Parmi les interviewés, on peut voir la jeune mexicaine Jessi, 11 ans, dont une vidéo a été vue par 135 millions de personnes. Les coulisses sont plus terribles car cette enfant ne vit plus que par ses vidéos qui lui font oublier le décès de sa mère.

Nous savons que les phénomènes addictifs sont le reflet d’un mal-être profond, d’un vide à combler, que l’on retrouve d’ailleurs fréquemment à la suite de deuils. Mais il est important de questionner l’incidence de cette vie « youtube » sur un enfant, un adolescent, un jeune adulte qui advient, qui teste son identité, se la forge, l’éprouve via des relations virtuelles, même si nous ne pouvons pas douter de l’enrichissement d’une famille et d’amis réels.

Quelles peuvent être les conséquences sur la santé mentale de ces jeunes ?

C’est justement de se retrouver dans une sorte de « quatrième dimension »… un monde séparé du réel, en tout cas des « exigences » de la vie, où tout nous échappe. Un peu comme un Trader qui ne pense plus qu’aux marchés boursiers, aux chiffres.

L’obsession voire la paranoïa peuvent guetter. D’un côté maintenir le nombre de « suiveurs », ne pas voir ses revenus diminuer, surveiller la concurrence. D’un autre côté continuer à « créer » un contenu qui ne fait pas perdre de « suiveurs ».

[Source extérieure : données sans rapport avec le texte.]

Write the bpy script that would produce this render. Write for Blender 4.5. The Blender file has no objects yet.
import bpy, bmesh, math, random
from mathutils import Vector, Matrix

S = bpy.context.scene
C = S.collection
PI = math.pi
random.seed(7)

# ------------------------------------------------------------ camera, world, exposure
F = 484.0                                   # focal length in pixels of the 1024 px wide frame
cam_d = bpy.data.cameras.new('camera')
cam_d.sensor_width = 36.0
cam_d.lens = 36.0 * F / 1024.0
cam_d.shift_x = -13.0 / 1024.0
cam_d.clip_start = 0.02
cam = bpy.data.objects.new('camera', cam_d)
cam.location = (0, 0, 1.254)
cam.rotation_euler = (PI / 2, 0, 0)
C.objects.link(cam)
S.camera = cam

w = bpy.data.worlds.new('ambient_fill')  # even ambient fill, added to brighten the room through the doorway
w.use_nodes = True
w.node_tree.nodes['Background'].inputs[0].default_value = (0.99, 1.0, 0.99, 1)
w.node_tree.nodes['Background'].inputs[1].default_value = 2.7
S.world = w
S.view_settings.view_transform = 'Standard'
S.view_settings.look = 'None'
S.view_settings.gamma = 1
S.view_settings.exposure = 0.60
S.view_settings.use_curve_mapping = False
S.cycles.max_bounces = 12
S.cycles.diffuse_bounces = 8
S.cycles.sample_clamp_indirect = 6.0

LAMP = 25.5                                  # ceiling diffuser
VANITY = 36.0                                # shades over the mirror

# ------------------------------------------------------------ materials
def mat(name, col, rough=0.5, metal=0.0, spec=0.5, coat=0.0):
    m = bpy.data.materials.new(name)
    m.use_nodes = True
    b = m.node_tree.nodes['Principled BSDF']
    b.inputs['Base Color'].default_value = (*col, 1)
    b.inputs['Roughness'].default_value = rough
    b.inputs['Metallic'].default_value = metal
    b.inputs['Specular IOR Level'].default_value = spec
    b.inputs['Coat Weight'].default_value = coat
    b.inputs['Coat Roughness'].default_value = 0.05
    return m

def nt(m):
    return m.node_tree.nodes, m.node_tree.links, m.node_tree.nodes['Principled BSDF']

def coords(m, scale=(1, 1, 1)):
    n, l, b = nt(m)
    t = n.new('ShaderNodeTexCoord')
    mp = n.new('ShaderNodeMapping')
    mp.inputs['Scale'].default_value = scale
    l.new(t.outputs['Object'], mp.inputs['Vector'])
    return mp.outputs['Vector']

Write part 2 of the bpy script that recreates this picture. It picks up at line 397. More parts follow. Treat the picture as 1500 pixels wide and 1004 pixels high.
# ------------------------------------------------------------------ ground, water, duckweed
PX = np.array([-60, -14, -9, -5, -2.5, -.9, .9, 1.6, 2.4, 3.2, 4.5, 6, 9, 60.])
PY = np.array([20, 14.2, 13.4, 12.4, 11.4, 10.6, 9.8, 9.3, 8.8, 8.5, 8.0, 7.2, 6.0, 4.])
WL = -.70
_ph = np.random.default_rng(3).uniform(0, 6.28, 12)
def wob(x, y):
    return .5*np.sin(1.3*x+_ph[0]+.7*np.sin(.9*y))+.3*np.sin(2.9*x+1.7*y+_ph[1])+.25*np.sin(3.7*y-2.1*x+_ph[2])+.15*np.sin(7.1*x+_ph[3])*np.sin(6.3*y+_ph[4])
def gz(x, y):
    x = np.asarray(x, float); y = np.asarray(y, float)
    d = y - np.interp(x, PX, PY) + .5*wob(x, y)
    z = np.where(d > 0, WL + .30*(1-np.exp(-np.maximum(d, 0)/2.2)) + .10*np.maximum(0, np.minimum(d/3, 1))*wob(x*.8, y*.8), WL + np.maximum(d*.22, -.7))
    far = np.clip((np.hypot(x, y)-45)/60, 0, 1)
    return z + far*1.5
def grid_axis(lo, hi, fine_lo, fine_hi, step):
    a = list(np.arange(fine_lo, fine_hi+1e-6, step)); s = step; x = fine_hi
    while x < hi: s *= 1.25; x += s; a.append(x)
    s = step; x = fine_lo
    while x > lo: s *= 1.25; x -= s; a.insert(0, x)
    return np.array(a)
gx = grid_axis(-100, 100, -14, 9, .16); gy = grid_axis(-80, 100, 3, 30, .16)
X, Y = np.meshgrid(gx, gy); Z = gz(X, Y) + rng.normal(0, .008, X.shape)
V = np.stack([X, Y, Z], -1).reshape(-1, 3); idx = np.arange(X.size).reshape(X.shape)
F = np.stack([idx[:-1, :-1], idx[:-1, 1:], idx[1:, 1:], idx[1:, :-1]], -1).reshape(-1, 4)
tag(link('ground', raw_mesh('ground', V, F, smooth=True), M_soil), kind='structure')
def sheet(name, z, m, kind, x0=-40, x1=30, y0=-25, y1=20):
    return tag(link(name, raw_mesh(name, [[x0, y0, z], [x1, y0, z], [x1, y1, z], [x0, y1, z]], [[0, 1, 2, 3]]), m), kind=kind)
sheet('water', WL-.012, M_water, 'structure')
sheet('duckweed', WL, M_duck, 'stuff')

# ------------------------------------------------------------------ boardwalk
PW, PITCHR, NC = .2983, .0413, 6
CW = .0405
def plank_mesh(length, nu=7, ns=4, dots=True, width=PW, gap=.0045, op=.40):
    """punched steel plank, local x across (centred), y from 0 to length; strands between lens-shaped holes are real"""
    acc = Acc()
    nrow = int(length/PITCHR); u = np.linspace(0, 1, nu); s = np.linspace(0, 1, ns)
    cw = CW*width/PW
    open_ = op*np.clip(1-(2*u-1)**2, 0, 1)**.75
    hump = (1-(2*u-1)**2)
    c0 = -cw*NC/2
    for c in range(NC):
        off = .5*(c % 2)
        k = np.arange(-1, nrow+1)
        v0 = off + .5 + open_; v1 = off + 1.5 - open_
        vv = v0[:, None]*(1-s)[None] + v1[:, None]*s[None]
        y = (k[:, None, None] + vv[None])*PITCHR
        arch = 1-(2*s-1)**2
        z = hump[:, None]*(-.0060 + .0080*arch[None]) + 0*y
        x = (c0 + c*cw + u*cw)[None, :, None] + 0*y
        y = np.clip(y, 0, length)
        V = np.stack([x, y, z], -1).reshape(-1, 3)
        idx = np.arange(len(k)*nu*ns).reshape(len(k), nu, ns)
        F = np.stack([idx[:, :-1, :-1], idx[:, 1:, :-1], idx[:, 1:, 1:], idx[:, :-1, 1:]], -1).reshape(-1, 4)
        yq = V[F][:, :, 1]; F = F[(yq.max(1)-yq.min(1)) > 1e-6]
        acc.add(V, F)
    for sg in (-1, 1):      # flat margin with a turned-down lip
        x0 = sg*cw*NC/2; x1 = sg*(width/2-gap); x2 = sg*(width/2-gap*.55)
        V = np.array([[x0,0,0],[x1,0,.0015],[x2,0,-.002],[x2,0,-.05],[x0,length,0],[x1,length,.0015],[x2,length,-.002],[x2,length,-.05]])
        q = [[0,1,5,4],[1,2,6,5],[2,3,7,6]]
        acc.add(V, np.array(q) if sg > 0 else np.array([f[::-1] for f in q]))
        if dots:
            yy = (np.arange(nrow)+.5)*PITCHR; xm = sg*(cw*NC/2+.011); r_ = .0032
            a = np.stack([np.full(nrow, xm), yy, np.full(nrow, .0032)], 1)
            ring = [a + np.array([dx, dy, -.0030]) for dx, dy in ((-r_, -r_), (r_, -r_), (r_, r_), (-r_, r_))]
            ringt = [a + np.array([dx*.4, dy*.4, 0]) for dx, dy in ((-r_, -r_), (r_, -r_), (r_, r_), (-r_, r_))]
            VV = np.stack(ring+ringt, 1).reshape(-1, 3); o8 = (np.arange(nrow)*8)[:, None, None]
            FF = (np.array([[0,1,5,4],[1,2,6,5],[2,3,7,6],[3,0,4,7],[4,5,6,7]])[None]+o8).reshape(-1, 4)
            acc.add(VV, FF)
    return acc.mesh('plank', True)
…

D’ailleurs la sémantique utilisée dit tout : Youtube… « Followers », Like… quand ce ne sont pas pouces levés ou baissés. On crée sa vie sur une chaîne virtuelle ! Pire que l’audimat d’un prime-time à la télévision ! Le documentaire de la BBC montre cette petite qui semble fuir à travers ces vidéos, ce qui est décrit par son entourage : « Elle est heureuse, on la voit sourire… », mais également un autre youtubeur qui reprenant le fameux tatouage « Love » sur ses phalanges a remplacé le O par un crucifix. Sans sombrer dans l’analyse sauvage, et ce qui est bien souligné par la journaliste, sans le moindre jugement… leur vie est ordinaire, mais rythmée par la réussite de leur prochaine vidéo, bien scénarisée.

Comment alors pouvoir sortir de cet engrenage ? 

Le cercle vicieux est créé par ces ingrédients : reconnaissance, argent, influence. Cette fameuse sensation de « pouvoir »… tant pour soi, mais aussi envers les autres. Et dépasser les seules fameuses 15 petites minutes de notoriété d’Andy Warhol. L’être humain souffre d’un mal considérable qui s’appelle l’ego. Les réseaux sociaux, les vidéos où l’on s’exhibe et pensons distiller notre savoir, devenir leader d’opinions ne sont que l’expression de cette souffrance existentielle.

Nous tous pouvons y céder, donc il n’est nul besoin de juger et encore moins condamner ces « influenceurs ».

Leur âge peut limiter l’introspection, évitant de se regarder tous les matins, ou les soirs, dans le miroir en clamant « Dis-moi qui a le plus de suiveurs ? Dis-moi combien j’ai gagné ?... ». Car nous avons besoin d’être aimé… mais pas virtuellement, même si nous cédons souvent aux chants des sirènes et certains fantasmes. Aussi, l’entourage me semble avoir un rôle à jouer. Pour autant, nous l’avons vu, entre les concours Mini-Miss, l’affaire Jordy… il est parfois aussi glorifiant et lucratif pour l’entourage de ne pas raison garder.

Souvenons-nous de toutes ces jeunes stars télé dont le parcours de vie s’est terminé de façon tragique, tant par la prison, qu’un suicide, une dépression, une addiction.

Car j’évoquais l’addiction à internet, à Youtube… En effet, une étude indienne a investigué les facteurs qui contribuent à l’addiction à Youtube. Il en ressort qu’être producteur de vidéos est plus fortement associé à des indicateurs de conduites addictives que le simple fait de consommer des vidéos. La gratification sociale semble par ailleurs être la motivation la plus importante associée à l’addiction.

La vie est un théâtre, et tant les « influenceurs » que les « suiveurs » cultivent cet art du paraître, de la détente, de moments chocs, mais également de vérités, d’alertes…

Aussi, il serait sans doute plus intéressant de travailler non pas sur la notion d’influenceurs mais plutôt de révélateurs… comme ce que la photographie nous révèle à travers un cliché… conscients de part et d’autre de ce que nous pouvons nous apporter humainement et non pas parasités par des considérations égotiques et financières.